───── Given records

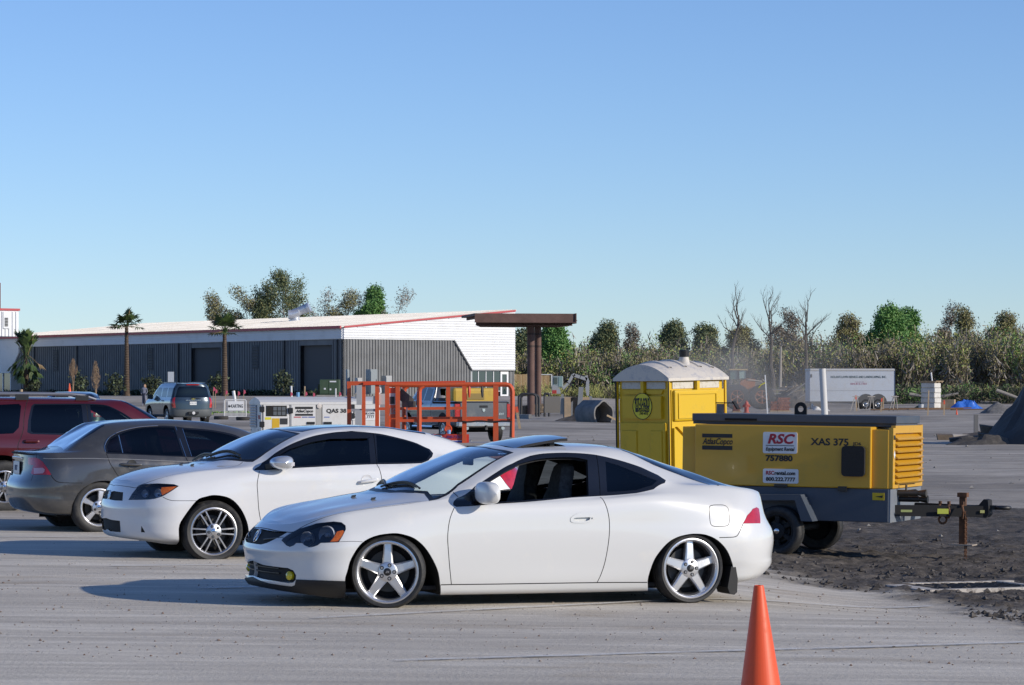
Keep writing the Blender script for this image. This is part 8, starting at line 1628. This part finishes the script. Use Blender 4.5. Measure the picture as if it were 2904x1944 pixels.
for i,(u0,v0,u1,v1,t,lab)in enumerate(((2427,1122,2430,1166,orange_paint,'stake with a faded orange top before the trailer wheels'),(2501,1130,2498,1169,orange_paint,'leaning orange-topped stake right of the trailer wheels'),(2506,1126,2504,1165,None,'dark bare stake beside the leaning orange-topped one'),(2678,1136,2677,1179,orange_paint,'orange-topped stake in front of the wrapped block pallet'),(2634,1108,2631,1180,None,'bare grey stake before the left edge of the block pallet'),(2743,1122,2744,1140,orange_paint,'short orange-topped stake behind the blue tarpaulin'),(2766,1124,2766,1140,pink,'short pink-topped stake right of the blue tarpaulin'),(2737,1072,2740,1132,None,'tall thin pole with yellow ribbons behind the blue tarpaulin'))):stake(u0,v0,u1,v1,lab,t,.04)
b=MB(); P0=at(2736,1085,gnd(2740,1132).y-.3); P1=at(2737,1097,gnd(2740,1132).y-.3); b.tube([P0,P0+Vector((-.35,0,.03))],.03,4); b.tube([P1,P1+Vector((-.3,0,-.12)),P1+Vector((-.55,0,-.30))],.03,4); tag(b.build('yellow_ribbon',mat('ribbon_yellow',(.62,.55,.03),.6)),'yellow ribbons on the tall thin pole behind the blue tarpaulin','ribbon')
for i,u in enumerate((2420,2463,2530)):
 p=gnd(u+4,1166); b=MB()
 for dx in(-.18,.0,.18):b.bar(p+Vector((dx*1.6,.1*i,0)),p+Vector((dx*.4+.1,0,1.0)),.05)
 b.bar(p+Vector((-.15,0,.95)),p+Vector((.35,0,.95)),.06); tag(b.build('saw_horse',mat('bleached',(.42,.38,.33),.9)),'pale wooden trestle before the trailer, '+('left of its wheels','over its wheels','at its right end')[i],'trestle','trestles by the trailer')
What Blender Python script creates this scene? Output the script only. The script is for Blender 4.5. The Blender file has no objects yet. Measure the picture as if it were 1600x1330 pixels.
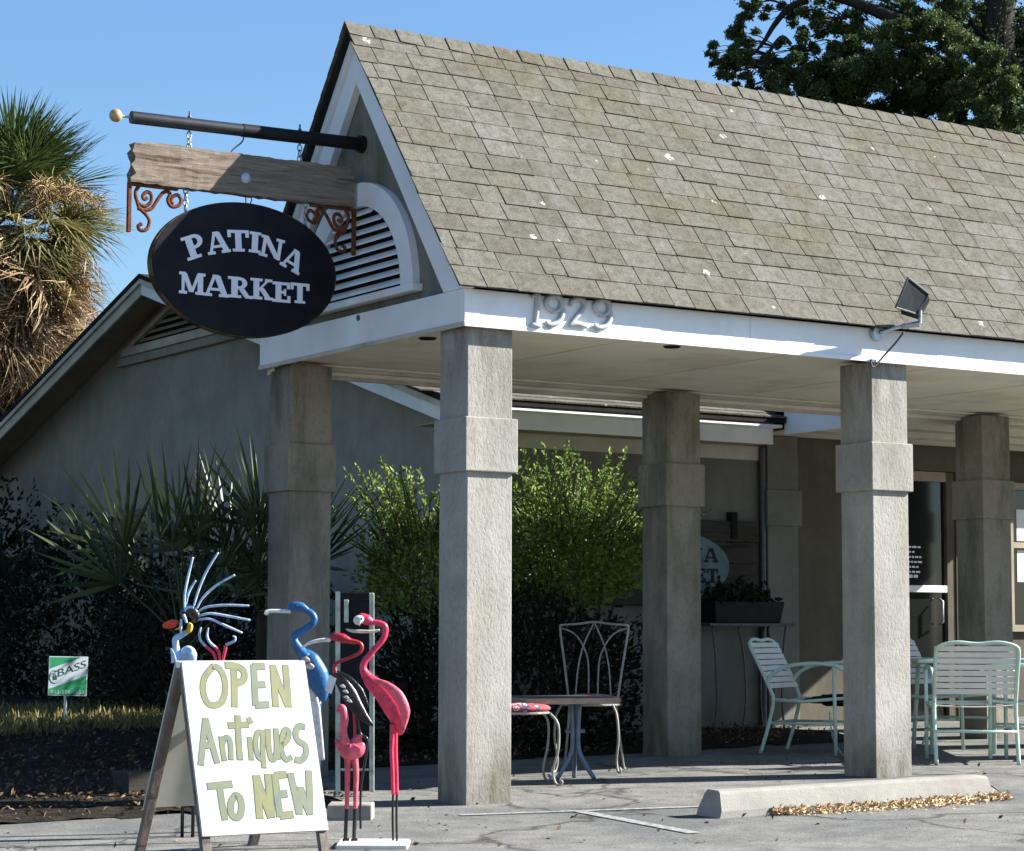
import bpy, bmesh, math, random
import numpy as np
from mathutils import Vector, Matrix
random.seed(7); RNG = np.random.default_rng(7)
sc = bpy.context.scene
COL = sc.collection
R_ = math.radians

# ------------------------------------------------------------------ camera
FPX = 3508.8; TILT = 0.09108; ROLL = 0.00276; YAW = 0.56965
CAM = Vector((-6.367, -10.395, 0.936))
cR = Vector((math.cos(YAW), -math.sin(YAW), 0)); cFh = Vector((math.sin(YAW), math.cos(YAW), 0))
cF = cFh * math.cos(TILT) + Vector((0, 0, math.sin(TILT)))
cU = Vector((0, 0, math.cos(TILT))) - cFh * math.sin(TILT)
cr, sr = math.cos(ROLL), math.sin(ROLL)
cRr = cR * cr + cU * sr; cUr = cU * cr - cR * sr
cam_d = bpy.data.cameras.new('camera'); cam = bpy.data.objects.new('camera', cam_d); COL.objects.link(cam)
cam_d.sensor_width = 36; cam_d.lens = FPX / 1600 * 36; cam_d.clip_end = 2000; cam_d.clip_start = 0.05
m4 = Matrix.Identity(4)
for i in range(3):
    m4[i][0] = cRr[i]; m4[i][1] = cUr[i]; m4[i][2] = -cF[i]; m4[i][3] = CAM[i]
cam.matrix_world = m4
sc.camera = cam

# ------------------------------------------------------------------ sky, sun, exposure
SUN = Vector((1.5, -0.62, 1.0)).normalized()
EL = math.asin(SUN.z); AZ = math.atan2(SUN.x, SUN.y)
w = bpy.data.worlds.new('World'); sc.world = w; w.use_nodes = True
wn = w.node_tree.nodes; wl = w.node_tree.links
for n in list(wn): wn.remove(n)
sky = wn.new('ShaderNodeTexSky'); sky.sky_type = 'NISHITA'; sky.sun_disc = False
sky.sun_elevation = EL; sky.sun_rotation = AZ; sky.air_density = 1.2; sky.dust_density = 0.0; sky.ozone_density = 6.8
bg = wn.new('ShaderNodeBackground'); bg.inputs['Strength'].default_value = 0.058
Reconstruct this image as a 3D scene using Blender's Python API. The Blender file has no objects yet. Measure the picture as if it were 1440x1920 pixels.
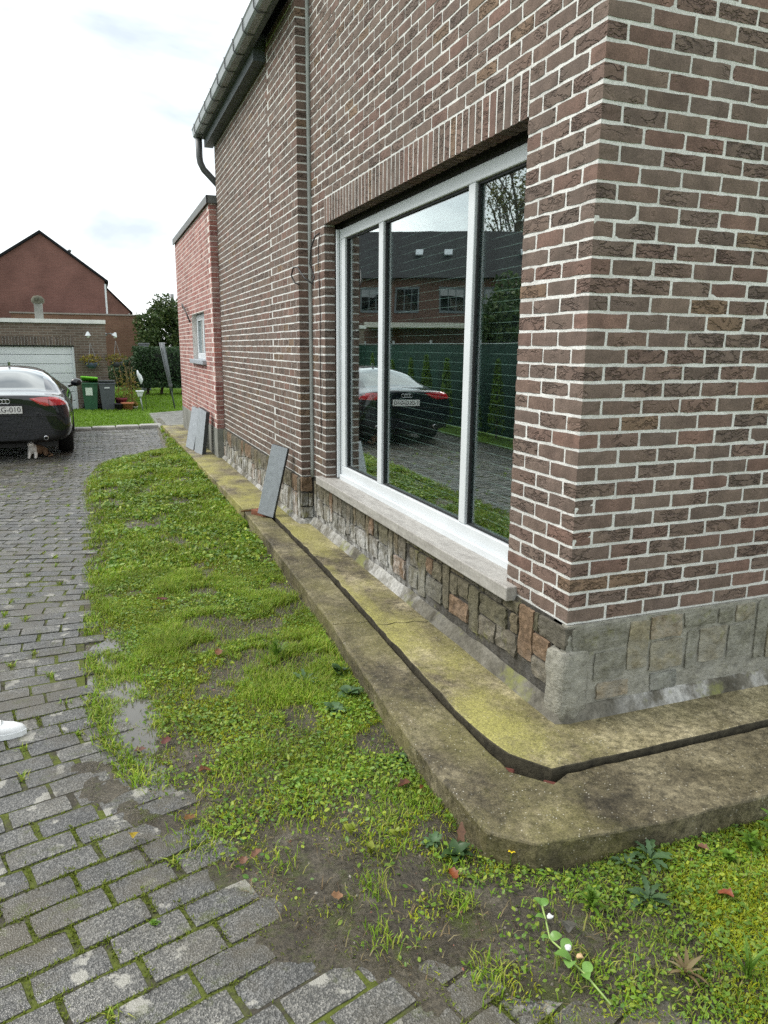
import bpy, bmesh, math, random
import numpy as np
from mathutils import Vector, Matrix, noise
from mathutils.bvhtree import BVHTree
R = math.radians
random.seed(7); rng = np.random.default_rng(7)
scene = bpy.context.scene
COL = scene.collection

# ------------------------------------------------------------------ camera
CAM = np.array([-1.7715, -2.4371, 1.7036]); FPX = 1381.7
yaw, pit, rol = 0.369735, 0.218587, 0.0096415
fw = np.array([math.sin(yaw)*math.cos(pit), math.cos(yaw)*math.cos(pit), -math.sin(pit)])
rt = np.array([math.cos(yaw), -math.sin(yaw), 0.0]); upv = np.cross(rt, fw)
r2 = rt*math.cos(rol)+upv*math.sin(rol); u2 = -rt*math.sin(rol)+upv*math.cos(rol)
cd = bpy.data.cameras.new('camera'); cam = bpy.data.objects.new('camera', cd); COL.objects.link(cam)
cd.sensor_fit = 'HORIZONTAL'; cd.sensor_width = 36; cd.lens = 36*FPX/1440
cd.clip_start = 0.05; cd.clip_end = 2000
M = Matrix.Identity(4)
for i in range(3):
    M[i][0] = r2[i]; M[i][1] = u2[i]; M[i][2] = -fw[i]; M[i][3] = CAM[i]
cam.matrix_world = M
scene.camera = cam

# ------------------------------------------------------------------ world, sun, exposure
SUN_DIR = Vector((-0.62, 0.30, 0.73)).normalized()      # towards the veiled sun
w = bpy.data.worlds.new('World'); scene.world = w; w.use_nodes = True
nt = w.node_tree; nt.nodes.clear()
def nn(t, **k):
    n = nt.nodes.new(t)
    for a, b in k.items(): setattr(n, a, b)
    return n
out = nn('ShaderNodeOutputWorld'); bg = nn('ShaderNodeBackground'); nt.links.new(bg.outputs[0], out.inputs[0])
sky = nn('ShaderNodeTexSky', sky_type='NISHITA'); sky.sun_disc = False
sky.sun_elevation = math.asin(SUN_DIR.z); sky.sun_rotation = math.atan2(SUN_DIR.x, SUN_DIR.y)
sky.air_density = 1.0; sky.dust_density = 3.0; sky.ozone_density = 1.0
tc = nn('ShaderNodeTexCoord'); mp = nn('ShaderNodeMapping'); mp.inputs['Scale'].default_value = (1, 1, 2.2); mp.inputs['Location'].default_value = (3.1, 0.7, 0.4)
nt.links.new(tc.outputs['Generated'], mp.inputs[0])
no = nn('ShaderNodeTexNoise'); no.inputs['Scale'].default_value = 2.6; no.inputs['Detail'].default_value = 6; no.inputs['Roughness'].default_value = 0.5
no.inputs['Distortion'].default_value = 0.3
nt.links.new(mp.outputs[0], no.inputs['Vector'])
cr = nn('ShaderNodeValToRGB'); e = cr.color_ramp.elements
e[0].position = 0.35; e[0].color = (0.36, 0.40, 0.43, 1); e[1].position = 0.64; e[1].color = (1.0, 1.02, 1.0, 1)
nt.links.new(no.outputs[0], cr.inputs[0])
sc = nn('ShaderNodeVectorMath', operation='SCALE'); sc.inputs['Scale'].default_value = 0.10
nt.links.new(sky.outputs[0], sc.inputs[0])
mx = nn('ShaderNodeMix', data_type='RGBA'); mx.inputs[0].default_value = 0.9
nt.links.new(sc.outputs[0], mx.inputs[6]); nt.links.new(cr.outputs[0], mx.inputs[7]); nt.links.new(mx.outputs[2], bg.inputs[0])
bg.inputs[1].default_value = 1.0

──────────

◆ Directions ◆
Exactly as written, repeat the lines from the beginning of the entries up to and including the line with "by the trailer')", but not the pictures.

◆ Response for this exercise ◆
Keep writing the Blender script for this image. This is part 8, starting at line 1628. This part finishes the script. Use Blender 4.5. Measure the picture as if it were 2904x1944 pixels.
for i,(u0,v0,u1,v1,t,lab)in enumerate(((2427,1122,2430,1166,orange_paint,'stake with a faded orange top before the trailer wheels'),(2501,1130,2498,1169,orange_paint,'leaning orange-topped stake right of the trailer wheels'),(2506,1126,2504,1165,None,'dark bare stake beside the leaning orange-topped one'),(2678,1136,2677,1179,orange_paint,'orange-topped stake in front of the wrapped block pallet'),(2634,1108,2631,1180,None,'bare grey stake before the left edge of the block pallet'),(2743,1122,2744,1140,orange_paint,'short orange-topped stake behind the blue tarpaulin'),(2766,1124,2766,1140,pink,'short pink-topped stake right of the blue tarpaulin'),(2737,1072,2740,1132,None,'tall thin pole with yellow ribbons behind the blue tarpaulin'))):stake(u0,v0,u1,v1,lab,t,.04)
b=MB(); P0=at(2736,1085,gnd(2740,1132).y-.3); P1=at(2737,1097,gnd(2740,1132).y-.3); b.tube([P0,P0+Vector((-.35,0,.03))],.03,4); b.tube([P1,P1+Vector((-.3,0,-.12)),P1+Vector((-.55,0,-.30))],.03,4); tag(b.build('yellow_ribbon',mat('ribbon_yellow',(.62,.55,.03),.6)),'yellow ribbons on the tall thin pole behind the blue tarpaulin','ribbon')
for i,u in enumerate((2420,2463,2530)):
 p=gnd(u+4,1166); b=MB()
 for dx in(-.18,.0,.18):b.bar(p+Vector((dx*1.6,.1*i,0)),p+Vector((dx*.4+.1,0,1.0)),.05)
 b.bar(p+Vector((-.15,0,.95)),p+Vector((.35,0,.95)),.06); tag(b.build('saw_horse',mat('bleached',(.42,.38,.33),.9)),'pale wooden trestle before the trailer, '+('left of its wheels','over its wheels','at its right end')[i],'trestle','trestles by the trailer')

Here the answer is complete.